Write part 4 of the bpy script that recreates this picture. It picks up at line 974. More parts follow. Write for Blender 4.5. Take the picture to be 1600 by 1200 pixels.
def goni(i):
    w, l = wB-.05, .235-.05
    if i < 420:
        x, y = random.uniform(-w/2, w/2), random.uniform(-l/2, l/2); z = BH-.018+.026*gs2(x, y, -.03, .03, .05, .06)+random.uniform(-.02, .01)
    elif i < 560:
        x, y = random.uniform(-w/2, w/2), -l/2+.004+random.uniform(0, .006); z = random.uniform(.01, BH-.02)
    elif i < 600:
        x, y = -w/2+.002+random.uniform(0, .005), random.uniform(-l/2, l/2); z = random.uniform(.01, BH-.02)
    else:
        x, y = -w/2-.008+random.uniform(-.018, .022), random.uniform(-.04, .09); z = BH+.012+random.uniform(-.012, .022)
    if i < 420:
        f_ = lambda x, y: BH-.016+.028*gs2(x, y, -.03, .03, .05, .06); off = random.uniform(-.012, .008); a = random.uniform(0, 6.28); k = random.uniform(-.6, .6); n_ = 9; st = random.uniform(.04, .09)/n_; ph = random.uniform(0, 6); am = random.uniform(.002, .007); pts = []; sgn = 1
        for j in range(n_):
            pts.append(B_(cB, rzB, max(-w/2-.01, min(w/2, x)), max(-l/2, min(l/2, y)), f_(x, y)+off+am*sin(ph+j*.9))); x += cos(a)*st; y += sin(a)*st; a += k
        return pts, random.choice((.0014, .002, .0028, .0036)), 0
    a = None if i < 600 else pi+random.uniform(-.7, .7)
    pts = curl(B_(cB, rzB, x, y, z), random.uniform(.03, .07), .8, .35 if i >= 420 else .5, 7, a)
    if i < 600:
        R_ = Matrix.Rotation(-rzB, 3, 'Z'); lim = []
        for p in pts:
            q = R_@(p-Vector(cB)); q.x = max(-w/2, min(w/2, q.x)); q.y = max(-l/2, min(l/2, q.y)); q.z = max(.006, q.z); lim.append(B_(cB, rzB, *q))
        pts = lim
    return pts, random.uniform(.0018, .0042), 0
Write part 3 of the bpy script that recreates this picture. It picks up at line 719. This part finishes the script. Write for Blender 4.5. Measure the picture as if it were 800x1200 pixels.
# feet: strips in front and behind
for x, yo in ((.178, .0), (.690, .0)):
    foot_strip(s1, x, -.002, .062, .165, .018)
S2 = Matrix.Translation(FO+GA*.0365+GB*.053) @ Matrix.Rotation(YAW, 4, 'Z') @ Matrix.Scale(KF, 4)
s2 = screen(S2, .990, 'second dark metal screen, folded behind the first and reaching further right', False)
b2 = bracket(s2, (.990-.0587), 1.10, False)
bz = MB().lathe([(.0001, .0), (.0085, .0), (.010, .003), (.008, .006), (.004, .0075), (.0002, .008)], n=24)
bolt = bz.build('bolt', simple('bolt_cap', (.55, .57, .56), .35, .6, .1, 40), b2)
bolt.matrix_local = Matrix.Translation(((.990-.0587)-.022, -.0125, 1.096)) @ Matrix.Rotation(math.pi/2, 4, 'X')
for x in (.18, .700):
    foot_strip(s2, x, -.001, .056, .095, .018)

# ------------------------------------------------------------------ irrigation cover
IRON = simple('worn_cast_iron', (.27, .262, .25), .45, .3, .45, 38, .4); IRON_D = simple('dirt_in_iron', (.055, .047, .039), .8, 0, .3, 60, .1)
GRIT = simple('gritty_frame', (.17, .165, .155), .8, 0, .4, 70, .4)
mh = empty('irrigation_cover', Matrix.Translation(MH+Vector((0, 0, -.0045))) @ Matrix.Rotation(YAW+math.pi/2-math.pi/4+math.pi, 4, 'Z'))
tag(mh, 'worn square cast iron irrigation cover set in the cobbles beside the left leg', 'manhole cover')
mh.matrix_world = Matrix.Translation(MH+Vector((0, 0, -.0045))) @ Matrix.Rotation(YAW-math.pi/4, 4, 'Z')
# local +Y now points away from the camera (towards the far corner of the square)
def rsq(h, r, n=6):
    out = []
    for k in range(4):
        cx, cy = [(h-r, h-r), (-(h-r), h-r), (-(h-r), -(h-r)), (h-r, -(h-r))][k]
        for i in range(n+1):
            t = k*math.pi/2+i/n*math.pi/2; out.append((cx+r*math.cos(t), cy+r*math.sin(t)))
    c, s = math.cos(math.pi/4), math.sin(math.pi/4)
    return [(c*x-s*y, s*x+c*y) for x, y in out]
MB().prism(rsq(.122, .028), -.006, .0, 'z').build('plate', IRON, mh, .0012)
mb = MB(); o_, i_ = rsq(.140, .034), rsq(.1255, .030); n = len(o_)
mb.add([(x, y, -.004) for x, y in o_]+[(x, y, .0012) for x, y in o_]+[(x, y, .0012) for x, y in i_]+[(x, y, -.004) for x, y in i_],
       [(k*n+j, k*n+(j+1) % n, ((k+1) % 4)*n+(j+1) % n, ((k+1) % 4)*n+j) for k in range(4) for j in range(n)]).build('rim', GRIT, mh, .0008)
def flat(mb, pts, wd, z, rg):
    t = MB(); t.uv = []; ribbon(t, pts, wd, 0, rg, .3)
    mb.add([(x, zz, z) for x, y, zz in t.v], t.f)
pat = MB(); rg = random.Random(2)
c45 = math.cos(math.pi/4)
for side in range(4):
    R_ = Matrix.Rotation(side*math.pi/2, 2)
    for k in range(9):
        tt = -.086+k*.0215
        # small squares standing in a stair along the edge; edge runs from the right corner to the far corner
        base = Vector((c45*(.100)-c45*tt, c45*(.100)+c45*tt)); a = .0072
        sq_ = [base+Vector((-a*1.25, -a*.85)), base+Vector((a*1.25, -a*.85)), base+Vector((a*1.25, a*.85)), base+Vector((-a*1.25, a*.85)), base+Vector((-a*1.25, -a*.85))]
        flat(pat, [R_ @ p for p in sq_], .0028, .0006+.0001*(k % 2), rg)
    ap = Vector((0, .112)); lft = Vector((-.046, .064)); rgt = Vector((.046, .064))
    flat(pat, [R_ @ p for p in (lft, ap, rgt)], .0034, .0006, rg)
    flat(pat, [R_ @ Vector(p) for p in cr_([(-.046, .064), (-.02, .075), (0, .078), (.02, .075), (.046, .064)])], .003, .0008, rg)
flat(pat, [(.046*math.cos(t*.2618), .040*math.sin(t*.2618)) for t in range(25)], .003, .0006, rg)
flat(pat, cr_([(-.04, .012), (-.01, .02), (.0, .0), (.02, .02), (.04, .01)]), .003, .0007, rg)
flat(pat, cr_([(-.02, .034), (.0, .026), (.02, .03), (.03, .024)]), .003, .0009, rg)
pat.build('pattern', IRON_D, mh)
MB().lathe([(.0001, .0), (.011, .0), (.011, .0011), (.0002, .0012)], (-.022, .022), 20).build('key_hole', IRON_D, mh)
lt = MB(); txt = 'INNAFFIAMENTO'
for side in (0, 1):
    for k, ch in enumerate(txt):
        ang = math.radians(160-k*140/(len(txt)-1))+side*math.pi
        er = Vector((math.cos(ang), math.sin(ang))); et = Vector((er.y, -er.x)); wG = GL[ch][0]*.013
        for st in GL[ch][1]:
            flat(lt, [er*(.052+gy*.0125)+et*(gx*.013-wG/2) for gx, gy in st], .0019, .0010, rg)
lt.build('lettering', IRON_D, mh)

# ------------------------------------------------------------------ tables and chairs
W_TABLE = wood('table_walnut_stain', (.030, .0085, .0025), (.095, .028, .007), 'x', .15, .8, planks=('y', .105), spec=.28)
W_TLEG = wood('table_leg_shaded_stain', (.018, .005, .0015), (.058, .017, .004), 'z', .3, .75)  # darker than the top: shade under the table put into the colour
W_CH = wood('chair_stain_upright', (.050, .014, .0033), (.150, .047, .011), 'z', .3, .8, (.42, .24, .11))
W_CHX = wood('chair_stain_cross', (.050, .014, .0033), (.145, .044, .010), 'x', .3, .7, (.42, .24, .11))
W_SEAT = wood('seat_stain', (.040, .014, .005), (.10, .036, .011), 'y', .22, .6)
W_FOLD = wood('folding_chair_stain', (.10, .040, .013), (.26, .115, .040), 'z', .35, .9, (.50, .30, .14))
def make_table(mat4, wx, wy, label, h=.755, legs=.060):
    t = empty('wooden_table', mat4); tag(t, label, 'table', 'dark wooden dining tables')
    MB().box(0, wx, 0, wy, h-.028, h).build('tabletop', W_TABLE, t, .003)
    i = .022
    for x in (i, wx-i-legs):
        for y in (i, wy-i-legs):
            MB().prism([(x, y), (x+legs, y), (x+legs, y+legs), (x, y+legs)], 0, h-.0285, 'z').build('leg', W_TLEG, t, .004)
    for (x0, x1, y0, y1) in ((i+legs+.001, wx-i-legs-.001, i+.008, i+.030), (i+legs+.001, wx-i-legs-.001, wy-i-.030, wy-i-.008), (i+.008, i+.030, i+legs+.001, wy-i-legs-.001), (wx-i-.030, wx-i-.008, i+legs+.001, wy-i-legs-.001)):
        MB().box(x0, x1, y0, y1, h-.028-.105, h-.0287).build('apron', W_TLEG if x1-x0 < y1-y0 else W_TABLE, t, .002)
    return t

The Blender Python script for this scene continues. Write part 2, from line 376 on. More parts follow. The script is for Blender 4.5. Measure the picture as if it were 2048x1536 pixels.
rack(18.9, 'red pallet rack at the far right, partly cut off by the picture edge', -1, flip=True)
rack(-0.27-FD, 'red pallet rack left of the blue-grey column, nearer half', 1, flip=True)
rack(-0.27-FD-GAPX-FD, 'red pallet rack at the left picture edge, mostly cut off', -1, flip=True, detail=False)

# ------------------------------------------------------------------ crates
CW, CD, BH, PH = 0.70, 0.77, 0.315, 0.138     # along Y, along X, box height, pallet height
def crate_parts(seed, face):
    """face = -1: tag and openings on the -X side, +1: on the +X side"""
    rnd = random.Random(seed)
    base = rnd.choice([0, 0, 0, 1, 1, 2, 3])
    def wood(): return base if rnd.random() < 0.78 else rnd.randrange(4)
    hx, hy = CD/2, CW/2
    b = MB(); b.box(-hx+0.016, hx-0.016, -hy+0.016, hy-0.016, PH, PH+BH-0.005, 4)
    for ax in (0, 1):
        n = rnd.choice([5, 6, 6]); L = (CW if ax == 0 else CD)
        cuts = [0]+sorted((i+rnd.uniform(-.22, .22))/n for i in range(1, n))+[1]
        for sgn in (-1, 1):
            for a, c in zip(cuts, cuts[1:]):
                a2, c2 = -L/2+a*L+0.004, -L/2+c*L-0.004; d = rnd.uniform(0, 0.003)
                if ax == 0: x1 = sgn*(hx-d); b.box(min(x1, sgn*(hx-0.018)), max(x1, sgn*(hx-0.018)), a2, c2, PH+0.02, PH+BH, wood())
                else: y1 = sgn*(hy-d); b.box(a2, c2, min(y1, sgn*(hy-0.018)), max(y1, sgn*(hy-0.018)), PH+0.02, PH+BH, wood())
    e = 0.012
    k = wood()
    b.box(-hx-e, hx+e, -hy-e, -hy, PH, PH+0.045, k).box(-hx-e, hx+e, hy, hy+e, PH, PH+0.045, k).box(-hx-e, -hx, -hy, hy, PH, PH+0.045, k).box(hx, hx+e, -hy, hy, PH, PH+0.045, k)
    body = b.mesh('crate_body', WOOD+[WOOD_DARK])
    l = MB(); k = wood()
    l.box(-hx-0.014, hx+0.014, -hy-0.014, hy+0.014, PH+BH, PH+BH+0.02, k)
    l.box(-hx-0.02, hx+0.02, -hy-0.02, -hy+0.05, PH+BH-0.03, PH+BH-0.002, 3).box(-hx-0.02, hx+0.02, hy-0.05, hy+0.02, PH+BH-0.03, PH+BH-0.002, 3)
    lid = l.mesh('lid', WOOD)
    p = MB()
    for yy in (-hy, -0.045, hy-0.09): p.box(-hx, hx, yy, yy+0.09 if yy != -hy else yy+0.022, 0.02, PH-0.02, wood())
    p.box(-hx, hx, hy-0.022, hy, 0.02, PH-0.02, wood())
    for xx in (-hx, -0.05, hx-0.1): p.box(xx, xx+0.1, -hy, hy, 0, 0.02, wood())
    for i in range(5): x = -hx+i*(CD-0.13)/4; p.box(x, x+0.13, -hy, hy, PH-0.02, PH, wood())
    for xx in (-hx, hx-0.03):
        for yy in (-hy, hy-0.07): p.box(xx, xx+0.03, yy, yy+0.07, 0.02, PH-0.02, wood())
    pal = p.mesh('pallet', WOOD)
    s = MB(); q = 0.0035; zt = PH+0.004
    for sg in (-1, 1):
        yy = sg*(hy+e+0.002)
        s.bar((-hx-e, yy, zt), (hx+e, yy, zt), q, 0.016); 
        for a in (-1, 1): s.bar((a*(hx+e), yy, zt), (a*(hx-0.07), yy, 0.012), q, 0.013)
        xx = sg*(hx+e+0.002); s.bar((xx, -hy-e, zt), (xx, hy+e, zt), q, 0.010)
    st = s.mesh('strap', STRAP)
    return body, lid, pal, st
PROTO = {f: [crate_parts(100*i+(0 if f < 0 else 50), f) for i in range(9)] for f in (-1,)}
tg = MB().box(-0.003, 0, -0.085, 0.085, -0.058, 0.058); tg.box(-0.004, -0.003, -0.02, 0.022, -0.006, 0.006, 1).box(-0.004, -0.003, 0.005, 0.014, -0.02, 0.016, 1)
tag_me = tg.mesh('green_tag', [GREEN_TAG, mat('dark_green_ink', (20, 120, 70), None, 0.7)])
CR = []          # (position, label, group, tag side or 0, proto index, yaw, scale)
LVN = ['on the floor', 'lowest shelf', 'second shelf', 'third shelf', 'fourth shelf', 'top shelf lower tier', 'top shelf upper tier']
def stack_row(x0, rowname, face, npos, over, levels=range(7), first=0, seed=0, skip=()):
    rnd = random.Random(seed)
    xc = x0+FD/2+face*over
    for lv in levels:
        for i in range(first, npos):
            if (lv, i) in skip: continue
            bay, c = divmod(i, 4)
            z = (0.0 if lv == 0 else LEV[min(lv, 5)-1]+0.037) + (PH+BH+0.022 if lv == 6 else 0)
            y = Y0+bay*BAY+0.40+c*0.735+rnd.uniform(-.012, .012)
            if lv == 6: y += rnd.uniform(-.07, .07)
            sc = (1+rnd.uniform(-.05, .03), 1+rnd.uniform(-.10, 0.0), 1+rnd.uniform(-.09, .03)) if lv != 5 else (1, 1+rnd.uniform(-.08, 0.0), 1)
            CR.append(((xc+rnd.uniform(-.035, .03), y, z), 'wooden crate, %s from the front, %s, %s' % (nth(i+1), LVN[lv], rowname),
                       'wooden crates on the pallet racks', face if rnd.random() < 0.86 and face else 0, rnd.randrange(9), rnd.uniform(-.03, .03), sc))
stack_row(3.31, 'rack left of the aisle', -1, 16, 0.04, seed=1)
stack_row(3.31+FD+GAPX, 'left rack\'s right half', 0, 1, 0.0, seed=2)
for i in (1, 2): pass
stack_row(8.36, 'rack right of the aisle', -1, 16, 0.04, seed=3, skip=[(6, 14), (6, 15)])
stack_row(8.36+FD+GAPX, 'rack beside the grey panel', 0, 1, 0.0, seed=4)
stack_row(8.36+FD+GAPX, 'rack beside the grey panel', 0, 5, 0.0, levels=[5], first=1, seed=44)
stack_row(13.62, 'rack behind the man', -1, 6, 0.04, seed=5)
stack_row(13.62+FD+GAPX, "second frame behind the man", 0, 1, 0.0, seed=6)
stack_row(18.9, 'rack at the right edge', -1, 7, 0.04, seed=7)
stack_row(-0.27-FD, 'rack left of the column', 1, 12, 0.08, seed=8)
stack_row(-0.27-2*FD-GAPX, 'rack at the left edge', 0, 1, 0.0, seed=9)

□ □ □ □

WHAT THE TASK REQUIRES => Start at the line with "The Blender Python", stop at the line with "rack(-0.27-FD-GAPX-FD, 'red pallet", and return every line in that stretch exactly, those two included.

FULL RESPONSE =>
The Blender Python script for this scene continues. Write part 2, from line 376 on. More parts follow. The script is for Blender 4.5. Measure the picture as if it were 2048x1536 pixels.
rack(18.9, 'red pallet rack at the far right, partly cut off by the picture edge', -1, flip=True)
rack(-0.27-FD, 'red pallet rack left of the blue-grey column, nearer half', 1, flip=True)
rack(-0.27-FD-GAPX-FD, 'red pallet rack at the left picture edge, mostly cut off', -1, flip=True, detail=False)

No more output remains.